# START OF Data shown

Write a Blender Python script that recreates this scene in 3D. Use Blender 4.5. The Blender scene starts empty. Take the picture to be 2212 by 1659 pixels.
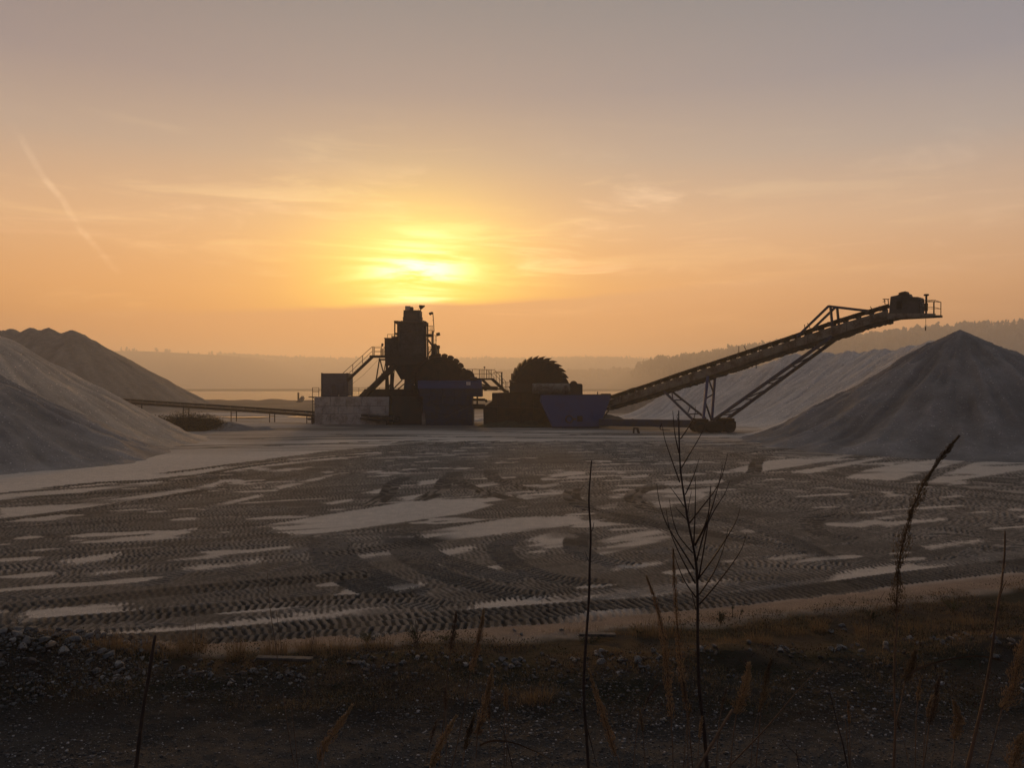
import bpy, bmesh, math, random
import numpy as np
from mathutils import Vector, Matrix

S = bpy.context.scene
C = S.collection
R = math.radians

# ------------------------------------------------------------------ camera
CAM_Z, HOR, F, CX = 4.3, 836.0, 1670.0, 1106.0      # eye height, horizon row, focal length and centre in survey units
cam = bpy.data.cameras.new("camera")
cam.sensor_width = 36.0
cam.lens = 36.0 * F / 2212.0
cam.shift_y = (HOR - 829.5) / 2212.0
cam.clip_start, cam.clip_end = 0.1, 6000.0
camo = bpy.data.objects.new("camera", cam)
camo.location = (0, 0, CAM_Z)
camo.rotation_euler = (R(90), 0, 0)
C.objects.link(camo)
S.camera = camo

# ------------------------------------------------------------------ view
S.view_settings.view_transform = 'Standard'
S.view_settings.look = 'None'
S.view_settings.exposure = 0.0
S.view_settings.gamma = 1.0
S.render.engine = 'CYCLES'
S.cycles.use_denoising = True
S.cycles.max_bounces = 6
S.cycles.diffuse_bounces = 3
S.cycles.glossy_bounces = 2
S.cycles.transparent_max_bounces = 8
S.cycles.volume_bounces = 1
S.cycles.sample_clamp_indirect = 4.0

# ------------------------------------------------------------------ sky and sun
SUN_EL, SUN_AZ = 7.9, -6.9                            # degrees; azimuth from +Y towards +X
w = bpy.data.worlds.new("World")
S.world = w
w.use_nodes = True
nt = w.node_tree
nt.nodes.clear()


class NB:
    """tiny node-building helper"""
    def __init__(self, tree):
        self.t = tree

    def n(self, typ, **kw):
        nd = self.t.nodes.new(typ)
        for k, v in kw.items():
            if k == 'ins':
                for kk, vv in v.items():
                    self.put(nd.inputs[kk], vv)
            else:
                setattr(nd, k, v)
        return nd

    def put(self, sock, v):
        if isinstance(v, bpy.types.NodeSocket):
            self.t.links.new(v, sock)
        else:
            sock.default_value = v

    def m(self, op, a, b=None, c=None, clamp=False):
        nd = self.n('ShaderNodeMath', operation=op, use_clamp=clamp)
        for i, v in enumerate((a, b, c)):
            if v is not None:
                self.put(nd.inputs[i], v)
        return nd.outputs[0]

    def vm(self, op, a, b=None, scale=None):
        nd = self.n('ShaderNodeVectorMath', operation=op)
        self.put(nd.inputs[0], a)
        if b is not None:
            self.put(nd.inputs[1], b)
        if scale is not None:
            self.put(nd.inputs[3], scale)
        return nd.outputs[1] if op in ('DOT_PRODUCT', 'LENGTH', 'DISTANCE') else nd.outputs[0]

    def mix(self, fac, a, b, blend='MIX'):
        nd = self.n('ShaderNodeMix', data_type='RGBA', blend_type=blend)
        self.put(nd.inputs[0], fac)
        self.put(nd.inputs[6], a if not isinstance(a, tuple) else (*a[:3], 1))
        self.put(nd.inputs[7], b if not isinstance(b, tuple) else (*b[:3], 1))
        return nd.outputs[2]

    def ss(self, x, lo, hi, a=0.0, b=1.0):
        nd = self.n('ShaderNodeMapRange', interpolation_type='SMOOTHSTEP')
        for i, v in enumerate((x, lo, hi, a, b)):
            self.put(nd.inputs[i], v)
        return nd.outputs[0]

    def ramp(self, fac, stops):
        nd = self.n('ShaderNodeValToRGB')
        el = nd.color_ramp.elements
        while len(el) < len(stops):
            el.new(0.5)
        for e, (p, c) in zip(el, stops):
            e.position = p
            e.color = (*c[:3], 1)
        self.put(nd.inputs[0], fac)
        return nd.outputs[0]

    def noise(self, vec, scale, detail=4, rough=0.55, dist=0.0):
        nd = self.n('ShaderNodeTexNoise')
        if vec is not None:
            self.put(nd.inputs['Vector'], vec)
        nd.inputs['Scale'].default_value = scale
        nd.inputs['Detail'].default_value = detail
        nd.inputs['Roughness'].default_value = rough
        nd.inputs['Distortion'].default_value = dist
        return nd.outputs[0]


def lin(r, g, b):
    f = lambda c: (c / 255 / 12.92) if c / 255 <= 0.04045 else ((c / 255 + 0.055) / 1.055) ** 2.4
    return (f(r), f(g), f(b))


B = NB(nt)
D = B.n('ShaderNodeTexCoord').outputs['Generated']
D = B.vm('NORMALIZE', D)
sx = B.n('ShaderNodeSeparateXYZ', ins={0: D})
dx, dy, dz = sx.outputs
DEG = 180 / math.pi
el = B.m('MULTIPLY', B.m('ARCSINE', dz), DEG)
az = B.m('MULTIPLY', B.m('ARCTAN2', dx, dy), DEG)
# veil of high haze: colour by elevation, degrees / 90
veil = B.ramp(B.m('DIVIDE', el, 90.0, clamp=True), [
    (0.000, lin(228, 132, 48)), (0.03, lin(237, 149, 66)), (0.075, lin(246, 178, 116)), (0.127, lin(232, 189, 150)),
    (0.18, lin(189, 172, 158)), (0.231, lin(157, 151, 152)), (0.293, lin(139, 139, 142)), (0.40, lin(146, 147, 147)), (0.55, lin(182, 179, 174)), (1.0, lin(176, 175, 172))])
# away from the sun the veil turns grey and dims
adaz = B.m('ABSOLUTE', B.m('SUBTRACT', az, SUN_AZ))
side = B.ss(adaz, 18.0, 60.0)
veil = B.mix(side, veil, B.mix(1.0, veil, (0.80, 0.88, 1.02), 'MULTIPLY'))
back = B.ss(adaz, 60.0, 140.0)
veil = B.mix(back, veil, B.mix(1.0, veil, (0.40, 0.50, 0.68), 'MULTIPLY'))
leftw = B.ss(az, -8.0, -34.0)
# glow round the sun
dza = B.m('MULTIPLY', B.m('SUBTRACT', az, SUN_AZ), 0.68)
dzl = B.m('SUBTRACT', el, SUN_EL + 0.1)
q2 = B.m('ADD', B.m('MULTIPLY', dza, dza), B.m('MULTIPLY', dzl, dzl))
def gauss(sig):
    return B.m('EXPONENT', B.m('DIVIDE', q2, -2 * sig * sig))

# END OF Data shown

- Exercise description
Repeat the listing verbatim. Skip the pictures.

- Written answer
Write a Blender Python script that recreates this scene in 3D. Use Blender 4.5. The Blender scene starts empty. Take the picture to be 2212 by 1659 pixels.
import bpy, bmesh, math, random
import numpy as np
from mathutils import Vector, Matrix

S = bpy.context.scene
C = S.collection
R = math.radians

# ------------------------------------------------------------------ camera
CAM_Z, HOR, F, CX = 4.3, 836.0, 1670.0, 1106.0      # eye height, horizon row, focal length and centre in survey units
cam = bpy.data.cameras.new("camera")
cam.sensor_width = 36.0
cam.lens = 36.0 * F / 2212.0
cam.shift_y = (HOR - 829.5) / 2212.0
cam.clip_start, cam.clip_end = 0.1, 6000.0
camo = bpy.data.objects.new("camera", cam)
camo.location = (0, 0, CAM_Z)
camo.rotation_euler = (R(90), 0, 0)
C.objects.link(camo)
S.camera = camo

# ------------------------------------------------------------------ view
S.view_settings.view_transform = 'Standard'
S.view_settings.look = 'None'
S.view_settings.exposure = 0.0
S.view_settings.gamma = 1.0
S.render.engine = 'CYCLES'
S.cycles.use_denoising = True
S.cycles.max_bounces = 6
S.cycles.diffuse_bounces = 3
S.cycles.glossy_bounces = 2
S.cycles.transparent_max_bounces = 8
S.cycles.volume_bounces = 1
S.cycles.sample_clamp_indirect = 4.0

# ------------------------------------------------------------------ sky and sun
SUN_EL, SUN_AZ = 7.9, -6.9                            # degrees; azimuth from +Y towards +X
w = bpy.data.worlds.new("World")
S.world = w
w.use_nodes = True
nt = w.node_tree
nt.nodes.clear()


class NB:
    """tiny node-building helper"""
    def __init__(self, tree):
        self.t = tree

    def n(self, typ, **kw):
        nd = self.t.nodes.new(typ)
        for k, v in kw.items():
            if k == 'ins':
                for kk, vv in v.items():
                    self.put(nd.inputs[kk], vv)
            else:
                setattr(nd, k, v)
        return nd

    def put(self, sock, v):
        if isinstance(v, bpy.types.NodeSocket):
            self.t.links.new(v, sock)
        else:
            sock.default_value = v

    def m(self, op, a, b=None, c=None, clamp=False):
        nd = self.n('ShaderNodeMath', operation=op, use_clamp=clamp)
        for i, v in enumerate((a, b, c)):
            if v is not None:
                self.put(nd.inputs[i], v)
        return nd.outputs[0]

    def vm(self, op, a, b=None, scale=None):
        nd = self.n('ShaderNodeVectorMath', operation=op)
        self.put(nd.inputs[0], a)
        if b is not None:
            self.put(nd.inputs[1], b)
        if scale is not None:
            self.put(nd.inputs[3], scale)
        return nd.outputs[1] if op in ('DOT_PRODUCT', 'LENGTH', 'DISTANCE') else nd.outputs[0]

    def mix(self, fac, a, b, blend='MIX'):
        nd = self.n('ShaderNodeMix', data_type='RGBA', blend_type=blend)
        self.put(nd.inputs[0], fac)
        self.put(nd.inputs[6], a if not isinstance(a, tuple) else (*a[:3], 1))
        self.put(nd.inputs[7], b if not isinstance(b, tuple) else (*b[:3], 1))
        return nd.outputs[2]

    def ss(self, x, lo, hi, a=0.0, b=1.0):
        nd = self.n('ShaderNodeMapRange', interpolation_type='SMOOTHSTEP')
        for i, v in enumerate((x, lo, hi, a, b)):
            self.put(nd.inputs[i], v)
        return nd.outputs[0]

    def ramp(self, fac, stops):
        nd = self.n('ShaderNodeValToRGB')
        el = nd.color_ramp.elements
        while len(el) < len(stops):
            el.new(0.5)
        for e, (p, c) in zip(el, stops):
            e.position = p
            e.color = (*c[:3], 1)
        self.put(nd.inputs[0], fac)
        return nd.outputs[0]

    def noise(self, vec, scale, detail=4, rough=0.55, dist=0.0):
        nd = self.n('ShaderNodeTexNoise')
        if vec is not None:
            self.put(nd.inputs['Vector'], vec)
        nd.inputs['Scale'].default_value = scale
        nd.inputs['Detail'].default_value = detail
        nd.inputs['Roughness'].default_value = rough
        nd.inputs['Distortion'].default_value = dist
        return nd.outputs[0]


def lin(r, g, b):
    f = lambda c: (c / 255 / 12.92) if c / 255 <= 0.04045 else ((c / 255 + 0.055) / 1.055) ** 2.4
    return (f(r), f(g), f(b))


B = NB(nt)
D = B.n('ShaderNodeTexCoord').outputs['Generated']
D = B.vm('NORMALIZE', D)
sx = B.n('ShaderNodeSeparateXYZ', ins={0: D})
dx, dy, dz = sx.outputs
DEG = 180 / math.pi
el = B.m('MULTIPLY', B.m('ARCSINE', dz), DEG)
az = B.m('MULTIPLY', B.m('ARCTAN2', dx, dy), DEG)
# veil of high haze: colour by elevation, degrees / 90
veil = B.ramp(B.m('DIVIDE', el, 90.0, clamp=True), [
    (0.000, lin(228, 132, 48)), (0.03, lin(237, 149, 66)), (0.075, lin(246, 178, 116)), (0.127, lin(232, 189, 150)),
    (0.18, lin(189, 172, 158)), (0.231, lin(157, 151, 152)), (0.293, lin(139, 139, 142)), (0.40, lin(146, 147, 147)), (0.55, lin(182, 179, 174)), (1.0, lin(176, 175, 172))])
# away from the sun the veil turns grey and dims
adaz = B.m('ABSOLUTE', B.m('SUBTRACT', az, SUN_AZ))
side = B.ss(adaz, 18.0, 60.0)
veil = B.mix(side, veil, B.mix(1.0, veil, (0.80, 0.88, 1.02), 'MULTIPLY'))
back = B.ss(adaz, 60.0, 140.0)
veil = B.mix(back, veil, B.mix(1.0, veil, (0.40, 0.50, 0.68), 'MULTIPLY'))
leftw = B.ss(az, -8.0, -34.0)
# glow round the sun
dza = B.m('MULTIPLY', B.m('SUBTRACT', az, SUN_AZ), 0.68)
dzl = B.m('SUBTRACT', el, SUN_EL + 0.1)
q2 = B.m('ADD', B.m('MULTIPLY', dza, dza), B.m('MULTIPLY', dzl, dzl))
def gauss(sig):
    return B.m('EXPONENT', B.m('DIVIDE', q2, -2 * sig * sig))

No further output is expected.